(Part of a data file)
begin
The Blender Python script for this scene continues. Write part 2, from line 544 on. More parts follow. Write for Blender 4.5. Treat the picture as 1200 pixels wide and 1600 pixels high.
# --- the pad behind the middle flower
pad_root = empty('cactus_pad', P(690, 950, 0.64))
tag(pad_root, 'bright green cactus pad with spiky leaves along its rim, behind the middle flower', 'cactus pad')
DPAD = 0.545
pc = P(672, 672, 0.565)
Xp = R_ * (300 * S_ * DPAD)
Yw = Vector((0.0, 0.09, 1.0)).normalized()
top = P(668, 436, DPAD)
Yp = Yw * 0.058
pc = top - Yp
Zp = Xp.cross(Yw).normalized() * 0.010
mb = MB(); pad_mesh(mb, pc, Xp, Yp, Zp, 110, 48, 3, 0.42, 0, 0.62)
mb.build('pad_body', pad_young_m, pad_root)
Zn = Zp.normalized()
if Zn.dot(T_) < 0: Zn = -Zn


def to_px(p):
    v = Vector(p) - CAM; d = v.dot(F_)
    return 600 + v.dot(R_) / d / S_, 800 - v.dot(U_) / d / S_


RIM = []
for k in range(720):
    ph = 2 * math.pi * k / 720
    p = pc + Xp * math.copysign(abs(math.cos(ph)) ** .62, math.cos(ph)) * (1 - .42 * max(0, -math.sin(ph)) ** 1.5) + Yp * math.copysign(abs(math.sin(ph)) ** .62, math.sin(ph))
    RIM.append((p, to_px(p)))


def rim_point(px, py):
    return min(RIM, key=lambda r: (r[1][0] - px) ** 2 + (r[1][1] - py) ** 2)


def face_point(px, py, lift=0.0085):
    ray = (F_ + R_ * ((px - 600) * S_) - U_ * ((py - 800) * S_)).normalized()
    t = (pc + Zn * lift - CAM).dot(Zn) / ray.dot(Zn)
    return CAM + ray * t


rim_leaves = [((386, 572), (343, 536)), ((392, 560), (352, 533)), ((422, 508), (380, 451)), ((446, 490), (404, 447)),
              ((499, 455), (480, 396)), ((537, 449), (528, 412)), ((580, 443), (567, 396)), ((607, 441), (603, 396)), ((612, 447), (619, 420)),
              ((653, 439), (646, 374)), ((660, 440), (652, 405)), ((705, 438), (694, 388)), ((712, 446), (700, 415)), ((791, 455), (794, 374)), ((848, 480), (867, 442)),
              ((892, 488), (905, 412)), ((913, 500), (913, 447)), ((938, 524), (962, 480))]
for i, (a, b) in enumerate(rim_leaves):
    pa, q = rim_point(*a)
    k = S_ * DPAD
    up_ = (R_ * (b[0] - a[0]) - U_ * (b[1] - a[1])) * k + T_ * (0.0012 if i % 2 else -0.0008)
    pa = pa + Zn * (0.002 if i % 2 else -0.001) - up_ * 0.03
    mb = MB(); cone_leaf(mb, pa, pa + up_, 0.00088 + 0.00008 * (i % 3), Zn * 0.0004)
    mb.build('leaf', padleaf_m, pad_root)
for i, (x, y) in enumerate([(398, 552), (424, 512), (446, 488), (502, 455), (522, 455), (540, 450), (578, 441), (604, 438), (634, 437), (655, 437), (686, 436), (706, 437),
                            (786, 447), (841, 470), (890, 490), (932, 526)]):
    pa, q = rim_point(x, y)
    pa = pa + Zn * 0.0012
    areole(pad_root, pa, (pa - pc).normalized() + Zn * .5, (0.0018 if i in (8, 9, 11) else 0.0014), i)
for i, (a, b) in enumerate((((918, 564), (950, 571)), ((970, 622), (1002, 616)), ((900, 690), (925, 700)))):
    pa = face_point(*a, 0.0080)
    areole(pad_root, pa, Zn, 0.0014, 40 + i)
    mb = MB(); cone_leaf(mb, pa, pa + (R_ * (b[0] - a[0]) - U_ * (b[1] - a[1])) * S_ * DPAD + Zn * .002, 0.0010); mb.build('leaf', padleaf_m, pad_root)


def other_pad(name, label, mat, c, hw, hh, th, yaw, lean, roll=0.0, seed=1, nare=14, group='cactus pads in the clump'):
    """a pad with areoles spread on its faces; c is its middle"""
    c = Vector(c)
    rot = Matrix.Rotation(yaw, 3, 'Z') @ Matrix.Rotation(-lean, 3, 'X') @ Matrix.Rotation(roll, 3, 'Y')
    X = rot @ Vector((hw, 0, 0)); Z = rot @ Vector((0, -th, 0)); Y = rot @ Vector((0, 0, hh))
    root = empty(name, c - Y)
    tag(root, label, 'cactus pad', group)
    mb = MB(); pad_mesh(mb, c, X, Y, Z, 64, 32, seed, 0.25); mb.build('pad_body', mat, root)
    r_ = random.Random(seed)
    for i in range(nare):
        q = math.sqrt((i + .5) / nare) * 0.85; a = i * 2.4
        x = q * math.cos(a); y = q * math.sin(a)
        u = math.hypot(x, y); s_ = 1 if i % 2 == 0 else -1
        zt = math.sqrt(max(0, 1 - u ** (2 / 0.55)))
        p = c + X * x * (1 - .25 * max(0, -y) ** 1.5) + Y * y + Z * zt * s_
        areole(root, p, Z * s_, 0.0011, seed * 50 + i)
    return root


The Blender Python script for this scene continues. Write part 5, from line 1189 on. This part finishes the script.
end
### Exercise details
Using the data above, output each line exactly.

### Solution
The Blender Python script for this scene continues. Write part 2, from line 544 on. More parts follow. Write for Blender 4.5. Treat the picture as 1200 pixels wide and 1600 pixels high.
# --- the pad behind the middle flower
pad_root = empty('cactus_pad', P(690, 950, 0.64))
tag(pad_root, 'bright green cactus pad with spiky leaves along its rim, behind the middle flower', 'cactus pad')
DPAD = 0.545
pc = P(672, 672, 0.565)
Xp = R_ * (300 * S_ * DPAD)
Yw = Vector((0.0, 0.09, 1.0)).normalized()
top = P(668, 436, DPAD)
Yp = Yw * 0.058
pc = top - Yp
Zp = Xp.cross(Yw).normalized() * 0.010
mb = MB(); pad_mesh(mb, pc, Xp, Yp, Zp, 110, 48, 3, 0.42, 0, 0.62)
mb.build('pad_body', pad_young_m, pad_root)
Zn = Zp.normalized()
if Zn.dot(T_) < 0: Zn = -Zn


def to_px(p):
    v = Vector(p) - CAM; d = v.dot(F_)
    return 600 + v.dot(R_) / d / S_, 800 - v.dot(U_) / d / S_


RIM = []
for k in range(720):
    ph = 2 * math.pi * k / 720
    p = pc + Xp * math.copysign(abs(math.cos(ph)) ** .62, math.cos(ph)) * (1 - .42 * max(0, -math.sin(ph)) ** 1.5) + Yp * math.copysign(abs(math.sin(ph)) ** .62, math.sin(ph))
    RIM.append((p, to_px(p)))


def rim_point(px, py):
    return min(RIM, key=lambda r: (r[1][0] - px) ** 2 + (r[1][1] - py) ** 2)


def face_point(px, py, lift=0.0085):
    ray = (F_ + R_ * ((px - 600) * S_) - U_ * ((py - 800) * S_)).normalized()
    t = (pc + Zn * lift - CAM).dot(Zn) / ray.dot(Zn)
    return CAM + ray * t


rim_leaves = [((386, 572), (343, 536)), ((392, 560), (352, 533)), ((422, 508), (380, 451)), ((446, 490), (404, 447)),
              ((499, 455), (480, 396)), ((537, 449), (528, 412)), ((580, 443), (567, 396)), ((607, 441), (603, 396)), ((612, 447), (619, 420)),
              ((653, 439), (646, 374)), ((660, 440), (652, 405)), ((705, 438), (694, 388)), ((712, 446), (700, 415)), ((791, 455), (794, 374)), ((848, 480), (867, 442)),
              ((892, 488), (905, 412)), ((913, 500), (913, 447)), ((938, 524), (962, 480))]
for i, (a, b) in enumerate(rim_leaves):
    pa, q = rim_point(*a)
    k = S_ * DPAD
    up_ = (R_ * (b[0] - a[0]) - U_ * (b[1] - a[1])) * k + T_ * (0.0012 if i % 2 else -0.0008)
    pa = pa + Zn * (0.002 if i % 2 else -0.001) - up_ * 0.03
    mb = MB(); cone_leaf(mb, pa, pa + up_, 0.00088 + 0.00008 * (i % 3), Zn * 0.0004)
    mb.build('leaf', padleaf_m, pad_root)
for i, (x, y) in enumerate([(398, 552), (424, 512), (446, 488), (502, 455), (522, 455), (540, 450), (578, 441), (604, 438), (634, 437), (655, 437), (686, 436), (706, 437),
                            (786, 447), (841, 470), (890, 490), (932, 526)]):
    pa, q = rim_point(x, y)
    pa = pa + Zn * 0.0012
    areole(pad_root, pa, (pa - pc).normalized() + Zn * .5, (0.0018 if i in (8, 9, 11) else 0.0014), i)
for i, (a, b) in enumerate((((918, 564), (950, 571)), ((970, 622), (1002, 616)), ((900, 690), (925, 700)))):
    pa = face_point(*a, 0.0080)
    areole(pad_root, pa, Zn, 0.0014, 40 + i)
    mb = MB(); cone_leaf(mb, pa, pa + (R_ * (b[0] - a[0]) - U_ * (b[1] - a[1])) * S_ * DPAD + Zn * .002, 0.0010); mb.build('leaf', padleaf_m, pad_root)


def other_pad(name, label, mat, c, hw, hh, th, yaw, lean, roll=0.0, seed=1, nare=14, group='cactus pads in the clump'):
    """a pad with areoles spread on its faces; c is its middle"""
    c = Vector(c)
    rot = Matrix.Rotation(yaw, 3, 'Z') @ Matrix.Rotation(-lean, 3, 'X') @ Matrix.Rotation(roll, 3, 'Y')
    X = rot @ Vector((hw, 0, 0)); Z = rot @ Vector((0, -th, 0)); Y = rot @ Vector((0, 0, hh))
    root = empty(name, c - Y)
    tag(root, label, 'cactus pad', group)
    mb = MB(); pad_mesh(mb, c, X, Y, Z, 64, 32, seed, 0.25); mb.build('pad_body', mat, root)
    r_ = random.Random(seed)
    for i in range(nare):
        q = math.sqrt((i + .5) / nare) * 0.85; a = i * 2.4
        x = q * math.cos(a); y = q * math.sin(a)
        u = math.hypot(x, y); s_ = 1 if i % 2 == 0 else -1
        zt = math.sqrt(max(0, 1 - u ** (2 / 0.55)))
        p = c + X * x * (1 - .25 * max(0, -y) ** 1.5) + Y * y + Z * zt * s_
        areole(root, p, Z * s_, 0.0011, seed * 50 + i)
    return root


The Blender Python script for this scene continues. Write part 5, from line 1189 on. This part finishes the script.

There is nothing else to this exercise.